Many big banks are careful about lending money for Section 106 homes because of the rules about who can buy them and sell them.
These rules make lenders worry about how much the home is worth when you sell it.
If you use a specialist lender, it’s usually easier. These lenders understand the rules better and are more flexible.
A mortgage broker can help you find specialist lenders that you might not find on your own. Getting expert advice is important to find the right lender for you.
Can I rent out my Section 106 property?
You can, but only with council approval. Section 106 properties are meant to stay affordable for local people, so renting them out isn’t always allowed.
If permission is given, it’s usually for short-term rentals only. Long-term lets or holiday rentals, like Airbnb, are often not allowed.
Can I get a Section 106 mortgage if I have bad credit?
It’s harder, but still possible. Mainstream lenders are stricter with their criteria and might reject you if you have bad credit, especially with the added restrictions of a Section 106 property.
But specialist lenders are more flexible. They often work with people who have bad credit and Section 106 homes, so they might give you a mortgage even if your credit history isn’t good.
How long does it take to change a Section 106 agreement?
Changing a Section 106 agreement usually takes around 8 to 12 weeks, but it can take longer depending on how quickly everyone signs off on it.

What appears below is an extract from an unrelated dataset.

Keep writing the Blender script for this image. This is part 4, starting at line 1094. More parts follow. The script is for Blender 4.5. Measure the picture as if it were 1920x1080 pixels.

How do I sell a home under a Section 106 agreement?
To sell a home under a Section 106 agreement, you’ll need to follow the rules set out in the agreement.
This usually means selling to local buyers or key workers.
First, inform your local council and estate agent about the Section 106 restrictions. They may need to approve the buyer to ensure they meet the eligibility criteria.
The price you sell for may be limited to a percentage below market value, so check the agreement.
Your solicitor or the council can help you get a copy if needed. Always consult a solicitor to make sure the sale follows the terms of the Section 106 agreement.